Hub Pages
A Christian Perspective of “Beaches”
By Peter Veugelaers
Updated April 19, 2025

Background
Beaches, from Touchstone and Warner Brothers, is a sentimental drama about two friends through a lifetime–starring Bette Midler and Barbara Hershey as the friends. This slightly over two-hour film was released in 1988 and is directed by Garry Marshall, brother of Penny Marshall who directed the same year’s Big.
Beaches is a film from the United States and set in that country and is regarded as a sentimental classic, a woman’s picture, and one that couples can watch. The theme song of the film, Wind Beneath My Wings sung by unconventional songstress and performer Bette Midler in one of her more meaningful moments is a well-regarded classic and instantly recognizable.
Story
The key characters are CC Bloom and Hilary who met as children at a beach one holiday and became friends ever since. It is a friendship between a poor boisterous girl (CC) and a sensible girl from a rich family (Hilary). They often exchanged letters when they were apart.
Later in life, CC (played by Bette Midler) is advancing in her acting and singing career and John (John Heard), her husband, feels left behind and divorces her. Hilary (Barbara Hershey) marries lawyer Michael Essex (James Read) but when Hilary spies on her man having an intimate moment with another woman in their house that is the end of their marriage.
CC and Hilary wanted more from marriage and life, but CC and Hilary have the kind of friendship that one admires from personal experience or from a distance. They stick together as close friends through all sorts of situations and moments that life offers them, and this is the heart of the film, this remarkably close friendship.
Review

CC and Hilary were an unbelievable couple as children – as a poor and rich girl – and that might not have come off convincingly. Fluffy pen pal correspondence in their teens and Hilary surprisingly dropping into CC’s life seems unconvincing.
Divorces afoot, and occasionally, a seriously foul word went past, but I cannot remember for sure.
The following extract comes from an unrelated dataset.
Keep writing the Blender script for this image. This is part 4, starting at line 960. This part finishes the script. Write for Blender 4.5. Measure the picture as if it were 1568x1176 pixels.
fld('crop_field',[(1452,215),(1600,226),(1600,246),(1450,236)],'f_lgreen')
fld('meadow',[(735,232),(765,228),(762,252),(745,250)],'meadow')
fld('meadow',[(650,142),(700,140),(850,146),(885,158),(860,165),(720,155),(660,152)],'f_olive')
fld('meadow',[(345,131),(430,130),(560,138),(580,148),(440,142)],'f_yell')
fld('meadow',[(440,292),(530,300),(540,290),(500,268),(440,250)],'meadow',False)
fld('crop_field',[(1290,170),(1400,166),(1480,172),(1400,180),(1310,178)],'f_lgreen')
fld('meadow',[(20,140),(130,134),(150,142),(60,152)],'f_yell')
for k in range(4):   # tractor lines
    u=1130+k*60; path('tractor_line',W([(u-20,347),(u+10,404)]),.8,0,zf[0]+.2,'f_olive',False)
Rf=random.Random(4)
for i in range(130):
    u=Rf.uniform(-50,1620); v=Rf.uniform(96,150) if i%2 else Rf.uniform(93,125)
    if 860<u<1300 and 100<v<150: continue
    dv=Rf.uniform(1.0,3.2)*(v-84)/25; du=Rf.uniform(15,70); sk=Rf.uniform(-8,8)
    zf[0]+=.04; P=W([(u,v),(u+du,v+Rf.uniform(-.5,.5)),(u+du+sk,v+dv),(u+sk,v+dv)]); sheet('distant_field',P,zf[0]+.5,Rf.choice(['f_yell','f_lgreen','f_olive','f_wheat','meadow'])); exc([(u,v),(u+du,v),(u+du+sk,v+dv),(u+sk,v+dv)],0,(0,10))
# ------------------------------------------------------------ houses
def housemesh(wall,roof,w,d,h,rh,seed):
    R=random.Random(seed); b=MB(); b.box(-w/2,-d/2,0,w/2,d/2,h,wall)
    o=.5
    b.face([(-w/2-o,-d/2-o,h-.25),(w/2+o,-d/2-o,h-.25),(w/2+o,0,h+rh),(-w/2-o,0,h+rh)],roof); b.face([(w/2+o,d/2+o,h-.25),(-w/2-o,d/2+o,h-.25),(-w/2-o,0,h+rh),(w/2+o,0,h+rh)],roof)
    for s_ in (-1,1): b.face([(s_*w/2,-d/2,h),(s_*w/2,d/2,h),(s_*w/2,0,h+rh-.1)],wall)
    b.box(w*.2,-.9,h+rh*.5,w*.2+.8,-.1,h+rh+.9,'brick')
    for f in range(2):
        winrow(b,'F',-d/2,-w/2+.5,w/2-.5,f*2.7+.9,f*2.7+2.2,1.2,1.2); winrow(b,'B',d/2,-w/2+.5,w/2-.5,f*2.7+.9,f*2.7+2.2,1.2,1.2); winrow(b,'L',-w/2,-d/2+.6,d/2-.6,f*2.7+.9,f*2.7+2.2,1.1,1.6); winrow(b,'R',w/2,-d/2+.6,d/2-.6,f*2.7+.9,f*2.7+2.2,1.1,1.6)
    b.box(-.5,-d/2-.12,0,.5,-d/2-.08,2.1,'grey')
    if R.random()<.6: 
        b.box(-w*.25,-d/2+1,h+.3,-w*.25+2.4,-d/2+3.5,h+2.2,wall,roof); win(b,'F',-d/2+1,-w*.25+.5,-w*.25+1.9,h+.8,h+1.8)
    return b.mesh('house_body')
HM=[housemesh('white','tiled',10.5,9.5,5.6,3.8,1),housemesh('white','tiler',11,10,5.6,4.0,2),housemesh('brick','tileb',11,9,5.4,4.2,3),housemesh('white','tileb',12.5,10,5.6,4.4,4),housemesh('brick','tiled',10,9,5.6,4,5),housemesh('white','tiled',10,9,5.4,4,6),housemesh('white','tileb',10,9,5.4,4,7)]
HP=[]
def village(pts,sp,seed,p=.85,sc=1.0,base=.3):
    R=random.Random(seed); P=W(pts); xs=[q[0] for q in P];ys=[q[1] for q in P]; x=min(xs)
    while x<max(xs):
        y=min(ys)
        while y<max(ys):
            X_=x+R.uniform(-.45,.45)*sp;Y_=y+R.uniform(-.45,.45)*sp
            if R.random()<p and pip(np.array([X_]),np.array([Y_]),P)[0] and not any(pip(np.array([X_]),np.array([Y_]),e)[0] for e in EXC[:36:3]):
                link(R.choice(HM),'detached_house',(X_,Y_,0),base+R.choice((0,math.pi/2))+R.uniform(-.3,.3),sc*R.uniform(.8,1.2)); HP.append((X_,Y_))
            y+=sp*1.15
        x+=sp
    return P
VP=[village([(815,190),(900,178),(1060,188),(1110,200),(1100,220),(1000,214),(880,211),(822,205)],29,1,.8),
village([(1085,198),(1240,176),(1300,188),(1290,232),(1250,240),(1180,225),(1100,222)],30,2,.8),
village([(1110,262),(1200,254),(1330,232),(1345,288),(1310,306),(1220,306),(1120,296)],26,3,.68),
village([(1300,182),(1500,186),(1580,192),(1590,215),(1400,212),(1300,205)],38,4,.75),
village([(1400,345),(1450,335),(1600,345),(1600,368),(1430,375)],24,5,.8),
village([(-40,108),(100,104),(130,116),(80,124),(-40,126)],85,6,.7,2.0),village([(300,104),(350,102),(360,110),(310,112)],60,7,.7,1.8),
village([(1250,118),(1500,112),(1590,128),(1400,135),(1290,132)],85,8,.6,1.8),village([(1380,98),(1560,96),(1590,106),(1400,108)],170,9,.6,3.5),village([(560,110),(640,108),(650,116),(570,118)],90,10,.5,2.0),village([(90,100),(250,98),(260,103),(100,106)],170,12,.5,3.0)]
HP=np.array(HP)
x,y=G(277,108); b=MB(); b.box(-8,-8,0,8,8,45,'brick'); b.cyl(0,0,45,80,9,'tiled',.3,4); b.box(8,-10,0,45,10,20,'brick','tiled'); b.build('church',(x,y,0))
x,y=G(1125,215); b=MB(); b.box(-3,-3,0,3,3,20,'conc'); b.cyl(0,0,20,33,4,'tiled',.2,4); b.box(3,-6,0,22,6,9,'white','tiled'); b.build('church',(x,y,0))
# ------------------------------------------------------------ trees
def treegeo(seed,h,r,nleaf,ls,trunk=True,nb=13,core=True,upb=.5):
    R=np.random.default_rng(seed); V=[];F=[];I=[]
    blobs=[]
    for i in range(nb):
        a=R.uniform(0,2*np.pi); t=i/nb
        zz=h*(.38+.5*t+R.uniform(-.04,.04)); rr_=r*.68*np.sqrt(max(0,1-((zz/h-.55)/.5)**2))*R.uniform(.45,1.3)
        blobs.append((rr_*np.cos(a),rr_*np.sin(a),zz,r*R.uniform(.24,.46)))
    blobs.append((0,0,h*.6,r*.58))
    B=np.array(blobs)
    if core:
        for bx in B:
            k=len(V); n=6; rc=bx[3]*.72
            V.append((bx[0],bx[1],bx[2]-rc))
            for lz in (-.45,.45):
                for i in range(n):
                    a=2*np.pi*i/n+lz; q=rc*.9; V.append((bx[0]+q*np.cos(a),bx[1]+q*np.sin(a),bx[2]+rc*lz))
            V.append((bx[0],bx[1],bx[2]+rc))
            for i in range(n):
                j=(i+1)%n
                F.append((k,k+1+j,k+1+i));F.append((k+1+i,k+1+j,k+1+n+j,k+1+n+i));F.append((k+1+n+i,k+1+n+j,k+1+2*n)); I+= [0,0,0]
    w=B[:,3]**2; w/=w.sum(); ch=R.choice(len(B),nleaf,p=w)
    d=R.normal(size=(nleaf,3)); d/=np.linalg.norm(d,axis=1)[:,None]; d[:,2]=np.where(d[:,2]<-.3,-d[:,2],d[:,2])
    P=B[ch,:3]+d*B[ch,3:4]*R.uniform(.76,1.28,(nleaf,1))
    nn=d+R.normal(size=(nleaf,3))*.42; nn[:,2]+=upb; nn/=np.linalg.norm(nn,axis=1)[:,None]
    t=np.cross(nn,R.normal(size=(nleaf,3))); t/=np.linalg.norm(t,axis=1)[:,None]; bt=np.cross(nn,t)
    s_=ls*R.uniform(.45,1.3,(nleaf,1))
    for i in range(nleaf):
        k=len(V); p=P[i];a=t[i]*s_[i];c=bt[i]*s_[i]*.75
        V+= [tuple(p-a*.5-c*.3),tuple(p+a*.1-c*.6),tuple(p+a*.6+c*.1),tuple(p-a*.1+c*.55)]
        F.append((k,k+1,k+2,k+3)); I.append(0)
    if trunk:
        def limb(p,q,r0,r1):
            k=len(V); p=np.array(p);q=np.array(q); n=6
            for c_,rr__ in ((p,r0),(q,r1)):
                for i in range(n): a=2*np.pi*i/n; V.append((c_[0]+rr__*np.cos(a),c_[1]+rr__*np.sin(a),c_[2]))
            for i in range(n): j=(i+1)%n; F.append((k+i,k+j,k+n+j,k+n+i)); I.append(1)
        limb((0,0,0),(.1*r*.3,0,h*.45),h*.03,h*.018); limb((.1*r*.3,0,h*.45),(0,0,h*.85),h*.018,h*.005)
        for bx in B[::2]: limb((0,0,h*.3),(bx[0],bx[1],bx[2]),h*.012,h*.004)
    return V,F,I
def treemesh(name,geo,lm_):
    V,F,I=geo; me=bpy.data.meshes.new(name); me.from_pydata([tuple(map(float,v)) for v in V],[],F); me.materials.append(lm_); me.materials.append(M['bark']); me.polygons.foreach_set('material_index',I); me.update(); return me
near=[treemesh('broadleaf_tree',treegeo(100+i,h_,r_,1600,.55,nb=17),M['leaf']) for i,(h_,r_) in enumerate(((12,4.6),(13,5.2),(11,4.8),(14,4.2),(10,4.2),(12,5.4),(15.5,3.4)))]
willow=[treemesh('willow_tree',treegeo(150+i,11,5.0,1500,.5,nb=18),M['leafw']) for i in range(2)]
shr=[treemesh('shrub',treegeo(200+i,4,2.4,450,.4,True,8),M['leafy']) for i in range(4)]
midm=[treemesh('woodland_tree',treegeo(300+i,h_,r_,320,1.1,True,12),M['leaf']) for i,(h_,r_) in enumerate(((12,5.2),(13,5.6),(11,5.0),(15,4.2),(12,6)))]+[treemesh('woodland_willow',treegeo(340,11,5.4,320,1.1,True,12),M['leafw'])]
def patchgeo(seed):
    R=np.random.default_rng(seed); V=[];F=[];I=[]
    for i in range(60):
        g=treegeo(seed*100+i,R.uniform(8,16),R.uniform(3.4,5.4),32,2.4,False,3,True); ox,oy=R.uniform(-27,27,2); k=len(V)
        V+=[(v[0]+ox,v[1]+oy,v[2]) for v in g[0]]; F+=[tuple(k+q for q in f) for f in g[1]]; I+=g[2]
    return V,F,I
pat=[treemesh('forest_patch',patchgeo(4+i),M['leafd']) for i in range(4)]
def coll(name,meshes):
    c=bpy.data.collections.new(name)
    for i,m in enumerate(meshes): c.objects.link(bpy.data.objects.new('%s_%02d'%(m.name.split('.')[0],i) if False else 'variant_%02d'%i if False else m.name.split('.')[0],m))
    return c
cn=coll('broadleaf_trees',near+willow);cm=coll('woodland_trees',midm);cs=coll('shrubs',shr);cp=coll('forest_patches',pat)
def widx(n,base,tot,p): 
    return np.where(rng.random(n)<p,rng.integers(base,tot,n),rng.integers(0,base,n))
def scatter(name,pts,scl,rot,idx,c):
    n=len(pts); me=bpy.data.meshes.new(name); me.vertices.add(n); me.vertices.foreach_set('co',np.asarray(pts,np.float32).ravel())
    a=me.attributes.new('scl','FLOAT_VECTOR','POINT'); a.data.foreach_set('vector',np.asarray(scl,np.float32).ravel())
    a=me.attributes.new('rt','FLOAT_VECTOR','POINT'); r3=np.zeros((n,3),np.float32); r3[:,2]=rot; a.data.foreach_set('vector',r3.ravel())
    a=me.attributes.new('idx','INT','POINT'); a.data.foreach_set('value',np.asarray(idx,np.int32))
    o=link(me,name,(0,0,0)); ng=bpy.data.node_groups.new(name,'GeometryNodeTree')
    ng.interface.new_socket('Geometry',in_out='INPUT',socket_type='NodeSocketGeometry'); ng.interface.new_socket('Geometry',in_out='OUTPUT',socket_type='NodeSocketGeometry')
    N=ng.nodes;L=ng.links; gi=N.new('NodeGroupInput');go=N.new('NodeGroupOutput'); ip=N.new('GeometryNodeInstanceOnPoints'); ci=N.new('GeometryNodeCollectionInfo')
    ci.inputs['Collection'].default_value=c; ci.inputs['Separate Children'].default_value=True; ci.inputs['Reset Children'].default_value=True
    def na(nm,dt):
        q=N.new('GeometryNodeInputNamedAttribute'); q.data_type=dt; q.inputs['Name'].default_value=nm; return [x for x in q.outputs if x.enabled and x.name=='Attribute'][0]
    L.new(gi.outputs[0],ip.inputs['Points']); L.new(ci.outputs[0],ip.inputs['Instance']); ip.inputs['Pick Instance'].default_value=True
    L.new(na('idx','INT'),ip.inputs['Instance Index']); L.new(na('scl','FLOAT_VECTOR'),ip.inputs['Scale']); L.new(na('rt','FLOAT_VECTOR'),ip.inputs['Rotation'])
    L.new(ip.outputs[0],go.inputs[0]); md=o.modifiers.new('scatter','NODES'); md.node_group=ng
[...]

Bette Midler has played the comical loudmouth and the girl you don’t mess with, in Outrageous Fortune and Ruthless People, but in Beaches, she shows her more sensitive side with feeling and warmth. Barbara Hershey is mellow in this, her quiet sensitivity is appealing, however there is not the emotional range she brought to her Oscar nominated role in Hannah and Her Sisters.
The males in the movie are support for the two female leads and they carry their roles well, etching out defined characteristics of the male who escape responsibility, which kind of puts males in a bad light, but there is a sense that it rings true in some situations if not many, and since this is a ‘female’s’ picture, it might hold more weight on that audience.
Garry’s Marshall’s direction could have done with more of a polish in many ways, but the heart here is certainly in the right place. The film has its share of heartbreaks and bittersweet moments that do get under your skin.
Beaches brings an emotional pay-off for the viewer. Midler and Hershey in the key roles do their stuff well. Midler and Hershey are so malleable and weave their way into your system.
Christian Perspective

Bad things happen to women from the men in their lives. In this film, it shows how as friends they endure the messy situations with the men in their lives, but which is presented palatably.
Beaches shows people being ‘unlucky in love’ – not an apt choice to watch on a Rose Day – nevertheless, Beaches is the alternative for the usual Valentine week offerings if your relationships have been less than satisfactory—there are still the pleasures of good friendships. Beaches is alternative viewing for those disillusioned by the sweetless aroma of thorny roses as well as saying something interesting about—beaches. Although this bitter-sweet story is not the perfect catharsis for Rose Day blues, it is still a tribute to great friendships, one which begins and continues at the beach.
This is not friendship that comes and goes. This is enduring friendship, between CC and Hilary, two people who are opposites in many ways, but have this special connection. Their friendship transcends political and social barriers which is the mark of a superior film as the two friends reach into one another’s lives without the barriers of political or social baggage. They must have held something deeply in common (though the film does not focus on what jelled them together).
There is a sense that there is a grace of friendship or some grace, be that God’s grace directly, that can transcend life and offer comfort, hope, and consolation.
I recall a woman who covered the film’s song Wind Beneath My Wings at an inter-church worship meeting–she changed the subject of the song to Jesus, the wind beneath her wings.
Cast:
Cast: Bette Midler, Barbara Hershey, John Heard, Spalding Gray, Lainie Kazan, James Read, Grace Johnston, Mayim Bialik, Marcie Leeds, Michael French, Frank Campanella, Nicky Blair, Lori Marshall. Screenplay: Mary Agnes Donoghue, based on the novel by Iris Rainer Dart. Director: Garry Marshall. Film released December 21, 1988.